HELOC Activity Declined in 2024 After Hitting a 15-Year High in 2022
Home equity loan demand and trends vary nationally by metro area. Figure 3 shows the top 15 metros by home equity loan amount in the first half of the 2024 compared with the same period in 2023. Home equity loan amounts increased in all top 15 metros in 2024 compared with 2023. So far in 2024, Los Angeles had the highest amount of home equity loans, totaling almost $1.88 billion, an increase almost six-fold from 2023. Anaheim, California followed with $1.02 billion, while San Deigo ranked third at $967 million. In general, markets with the largest home price growth over the past few years were among those with the biggest year-over-year gains in home equity loan activity.

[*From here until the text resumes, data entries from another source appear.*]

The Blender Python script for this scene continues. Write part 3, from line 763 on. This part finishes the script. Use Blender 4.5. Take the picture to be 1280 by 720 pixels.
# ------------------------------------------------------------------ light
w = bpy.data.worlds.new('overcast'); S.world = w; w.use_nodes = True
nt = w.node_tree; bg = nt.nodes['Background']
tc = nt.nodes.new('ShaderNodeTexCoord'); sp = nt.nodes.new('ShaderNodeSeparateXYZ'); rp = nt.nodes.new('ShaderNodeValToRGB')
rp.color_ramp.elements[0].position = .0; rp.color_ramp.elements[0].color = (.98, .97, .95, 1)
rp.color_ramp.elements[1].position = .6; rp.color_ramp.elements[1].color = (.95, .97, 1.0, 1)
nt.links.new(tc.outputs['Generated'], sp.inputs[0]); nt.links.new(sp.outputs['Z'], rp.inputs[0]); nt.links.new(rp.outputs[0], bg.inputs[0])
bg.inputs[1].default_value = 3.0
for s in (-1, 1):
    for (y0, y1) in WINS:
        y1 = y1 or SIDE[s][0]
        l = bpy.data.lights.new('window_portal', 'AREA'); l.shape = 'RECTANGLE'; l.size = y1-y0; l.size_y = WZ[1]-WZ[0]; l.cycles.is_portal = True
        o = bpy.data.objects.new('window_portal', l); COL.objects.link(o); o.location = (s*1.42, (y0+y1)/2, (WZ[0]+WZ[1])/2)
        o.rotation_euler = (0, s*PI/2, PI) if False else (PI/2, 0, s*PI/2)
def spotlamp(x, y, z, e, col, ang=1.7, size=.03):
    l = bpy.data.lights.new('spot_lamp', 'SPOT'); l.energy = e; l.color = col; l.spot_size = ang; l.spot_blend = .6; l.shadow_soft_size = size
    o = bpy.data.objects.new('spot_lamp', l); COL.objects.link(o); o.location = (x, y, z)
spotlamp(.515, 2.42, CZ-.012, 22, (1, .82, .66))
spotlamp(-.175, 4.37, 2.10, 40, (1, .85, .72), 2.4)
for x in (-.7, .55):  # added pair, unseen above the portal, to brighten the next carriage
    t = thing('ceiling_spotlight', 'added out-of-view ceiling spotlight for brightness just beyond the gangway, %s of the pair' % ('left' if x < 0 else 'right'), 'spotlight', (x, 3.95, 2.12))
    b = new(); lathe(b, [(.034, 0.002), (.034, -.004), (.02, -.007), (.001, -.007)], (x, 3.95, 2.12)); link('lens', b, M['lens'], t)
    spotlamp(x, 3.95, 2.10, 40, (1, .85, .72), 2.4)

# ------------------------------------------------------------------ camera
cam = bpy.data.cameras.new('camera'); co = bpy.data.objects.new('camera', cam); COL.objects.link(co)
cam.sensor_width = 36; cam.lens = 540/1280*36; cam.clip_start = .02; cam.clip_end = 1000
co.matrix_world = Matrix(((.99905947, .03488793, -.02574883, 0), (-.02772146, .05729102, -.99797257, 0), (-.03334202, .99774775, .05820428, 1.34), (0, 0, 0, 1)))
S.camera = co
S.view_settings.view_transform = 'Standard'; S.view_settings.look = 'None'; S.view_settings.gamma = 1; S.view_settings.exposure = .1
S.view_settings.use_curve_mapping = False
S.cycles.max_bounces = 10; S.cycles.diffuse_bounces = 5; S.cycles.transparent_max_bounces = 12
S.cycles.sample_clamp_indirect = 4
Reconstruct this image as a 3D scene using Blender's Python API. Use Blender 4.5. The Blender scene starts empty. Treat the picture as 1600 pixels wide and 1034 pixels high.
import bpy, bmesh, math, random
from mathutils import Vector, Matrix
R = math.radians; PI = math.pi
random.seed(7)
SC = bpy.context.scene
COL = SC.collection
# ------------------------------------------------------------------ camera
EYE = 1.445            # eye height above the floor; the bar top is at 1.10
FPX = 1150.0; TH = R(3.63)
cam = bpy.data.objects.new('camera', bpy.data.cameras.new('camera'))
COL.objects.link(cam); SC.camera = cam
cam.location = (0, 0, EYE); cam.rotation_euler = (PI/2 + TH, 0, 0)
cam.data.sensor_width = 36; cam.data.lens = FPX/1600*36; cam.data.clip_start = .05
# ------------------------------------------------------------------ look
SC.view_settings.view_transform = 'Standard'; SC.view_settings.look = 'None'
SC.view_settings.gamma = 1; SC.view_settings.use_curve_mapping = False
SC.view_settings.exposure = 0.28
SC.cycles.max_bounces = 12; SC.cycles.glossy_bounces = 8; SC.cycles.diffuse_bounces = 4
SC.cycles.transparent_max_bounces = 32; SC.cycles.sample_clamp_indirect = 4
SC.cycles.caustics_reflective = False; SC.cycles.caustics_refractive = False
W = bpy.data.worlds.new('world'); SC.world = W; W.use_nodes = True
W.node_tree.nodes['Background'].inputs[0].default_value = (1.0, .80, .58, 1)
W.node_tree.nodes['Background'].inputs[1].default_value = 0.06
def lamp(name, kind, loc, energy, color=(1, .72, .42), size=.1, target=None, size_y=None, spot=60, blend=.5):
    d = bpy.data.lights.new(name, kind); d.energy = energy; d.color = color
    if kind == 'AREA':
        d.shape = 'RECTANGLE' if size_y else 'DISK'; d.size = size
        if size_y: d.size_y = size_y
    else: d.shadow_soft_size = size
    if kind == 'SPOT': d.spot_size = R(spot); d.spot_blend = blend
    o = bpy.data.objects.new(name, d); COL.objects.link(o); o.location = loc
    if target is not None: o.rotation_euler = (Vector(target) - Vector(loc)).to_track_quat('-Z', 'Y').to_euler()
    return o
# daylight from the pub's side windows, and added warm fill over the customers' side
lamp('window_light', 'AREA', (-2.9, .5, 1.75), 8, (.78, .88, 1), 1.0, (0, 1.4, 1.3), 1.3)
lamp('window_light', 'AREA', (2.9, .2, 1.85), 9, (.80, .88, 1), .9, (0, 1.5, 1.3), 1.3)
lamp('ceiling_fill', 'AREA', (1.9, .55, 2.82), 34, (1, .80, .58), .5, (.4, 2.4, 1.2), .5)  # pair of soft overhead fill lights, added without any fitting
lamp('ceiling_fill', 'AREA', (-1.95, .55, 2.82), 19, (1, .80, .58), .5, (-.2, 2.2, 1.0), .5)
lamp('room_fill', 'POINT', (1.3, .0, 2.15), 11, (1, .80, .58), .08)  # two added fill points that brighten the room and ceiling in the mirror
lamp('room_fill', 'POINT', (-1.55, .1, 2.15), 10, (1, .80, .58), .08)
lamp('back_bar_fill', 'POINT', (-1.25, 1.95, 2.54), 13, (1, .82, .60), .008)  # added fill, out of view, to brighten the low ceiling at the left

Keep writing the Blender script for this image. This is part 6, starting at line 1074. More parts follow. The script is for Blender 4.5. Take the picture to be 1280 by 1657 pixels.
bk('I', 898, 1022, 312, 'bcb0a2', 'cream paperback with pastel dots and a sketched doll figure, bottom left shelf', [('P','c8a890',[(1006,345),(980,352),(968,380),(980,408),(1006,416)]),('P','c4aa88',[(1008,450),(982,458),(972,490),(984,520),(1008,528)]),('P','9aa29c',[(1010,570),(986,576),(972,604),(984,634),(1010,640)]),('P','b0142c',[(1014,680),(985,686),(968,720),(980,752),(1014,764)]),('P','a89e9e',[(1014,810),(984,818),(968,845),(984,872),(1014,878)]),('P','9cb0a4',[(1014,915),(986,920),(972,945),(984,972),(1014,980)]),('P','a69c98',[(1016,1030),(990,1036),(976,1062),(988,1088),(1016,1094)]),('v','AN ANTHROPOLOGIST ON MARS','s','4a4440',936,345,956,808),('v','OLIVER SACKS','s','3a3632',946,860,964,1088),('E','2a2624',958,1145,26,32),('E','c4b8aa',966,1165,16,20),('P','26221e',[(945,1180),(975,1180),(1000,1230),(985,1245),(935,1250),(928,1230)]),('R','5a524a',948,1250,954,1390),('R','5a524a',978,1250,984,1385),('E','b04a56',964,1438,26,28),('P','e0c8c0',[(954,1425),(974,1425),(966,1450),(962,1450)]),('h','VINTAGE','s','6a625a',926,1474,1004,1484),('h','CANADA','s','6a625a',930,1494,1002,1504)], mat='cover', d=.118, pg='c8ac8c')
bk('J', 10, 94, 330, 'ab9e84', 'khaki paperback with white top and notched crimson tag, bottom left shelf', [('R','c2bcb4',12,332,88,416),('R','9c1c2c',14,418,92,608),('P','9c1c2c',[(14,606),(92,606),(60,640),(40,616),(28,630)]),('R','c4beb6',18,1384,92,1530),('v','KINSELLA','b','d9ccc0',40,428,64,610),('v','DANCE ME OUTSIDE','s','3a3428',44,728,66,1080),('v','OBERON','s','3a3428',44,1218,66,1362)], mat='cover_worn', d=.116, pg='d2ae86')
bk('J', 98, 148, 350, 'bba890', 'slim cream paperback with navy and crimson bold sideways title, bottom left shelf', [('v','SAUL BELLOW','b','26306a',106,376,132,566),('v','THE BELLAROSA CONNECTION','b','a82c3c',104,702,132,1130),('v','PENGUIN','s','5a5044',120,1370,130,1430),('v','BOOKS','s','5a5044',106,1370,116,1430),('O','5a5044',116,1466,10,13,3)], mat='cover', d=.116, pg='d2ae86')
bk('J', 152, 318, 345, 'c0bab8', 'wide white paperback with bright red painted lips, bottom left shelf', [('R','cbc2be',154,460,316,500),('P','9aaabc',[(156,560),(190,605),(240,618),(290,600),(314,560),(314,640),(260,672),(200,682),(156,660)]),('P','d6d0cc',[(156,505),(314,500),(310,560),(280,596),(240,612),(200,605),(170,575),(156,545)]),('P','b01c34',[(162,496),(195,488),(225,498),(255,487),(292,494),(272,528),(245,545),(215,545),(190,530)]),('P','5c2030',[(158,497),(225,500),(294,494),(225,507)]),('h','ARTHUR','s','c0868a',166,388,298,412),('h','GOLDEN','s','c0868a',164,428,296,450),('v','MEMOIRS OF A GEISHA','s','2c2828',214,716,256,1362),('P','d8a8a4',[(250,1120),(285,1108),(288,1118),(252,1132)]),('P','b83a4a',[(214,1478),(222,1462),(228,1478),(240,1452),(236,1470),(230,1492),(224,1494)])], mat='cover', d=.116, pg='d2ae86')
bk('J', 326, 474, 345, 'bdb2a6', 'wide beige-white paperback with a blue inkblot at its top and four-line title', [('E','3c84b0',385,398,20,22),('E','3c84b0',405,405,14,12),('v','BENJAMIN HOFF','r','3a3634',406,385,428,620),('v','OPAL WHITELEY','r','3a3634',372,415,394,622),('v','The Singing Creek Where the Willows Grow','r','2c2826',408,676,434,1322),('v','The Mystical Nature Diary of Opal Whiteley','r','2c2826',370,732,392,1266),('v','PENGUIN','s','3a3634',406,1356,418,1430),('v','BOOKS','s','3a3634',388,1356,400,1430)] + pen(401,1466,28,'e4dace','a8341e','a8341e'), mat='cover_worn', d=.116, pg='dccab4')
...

For example, it’s worth noting that the California metros saw the most significant home equity loan activity soar. To be noted, in the second quarter of 2024, the average California homeowner gained approximately $55,000 in equity during the past year. In contrast, home equity loan activity slowed in most of the metros in Texas in 2024. Texas posted annual equity losses of $2.6 billion in the second quarter of 2024.
The ongoing housing inventory shortage, coupled with the home equity gain and historically low rates on the first mortgages, makes home improvement a sensible choice for many owners. Given prolonged high home prices, some owners are likely to continue to tap accrued home equity for necessities such as home renovations or settling higher-interest-rate debts.
For an ongoing look at the latest housing market dynamics and trends, regularly check CoreLogic’s Office of the Chief Economist’s home page.
[1] Freddie Mac PMMS 30-Year Fixed-Rate Mortgages.
[2] A home equity loan allows a homeowner to borrow a lump sum amount against the borrower’s home equity value. The rate is locked, and fixed payments are scheduled until the loan is paid off. Whereas a home equity line of credit (HELOC), also secured against the borrower’s home equity value, allows them to access cash as they need and repay the HELOC at a variable interest rate. Instead of borrowing the full amount all at once, it’s a revolving source of funds, which can be tapped as needed. In contrast to a cash-out refinance, home equity loans and HELOCs allow borrowers to take advantage of the low interest rate on their first mortgage while tapping existing equity for necessities such as home improvements or to pay off higher interest-rate debts.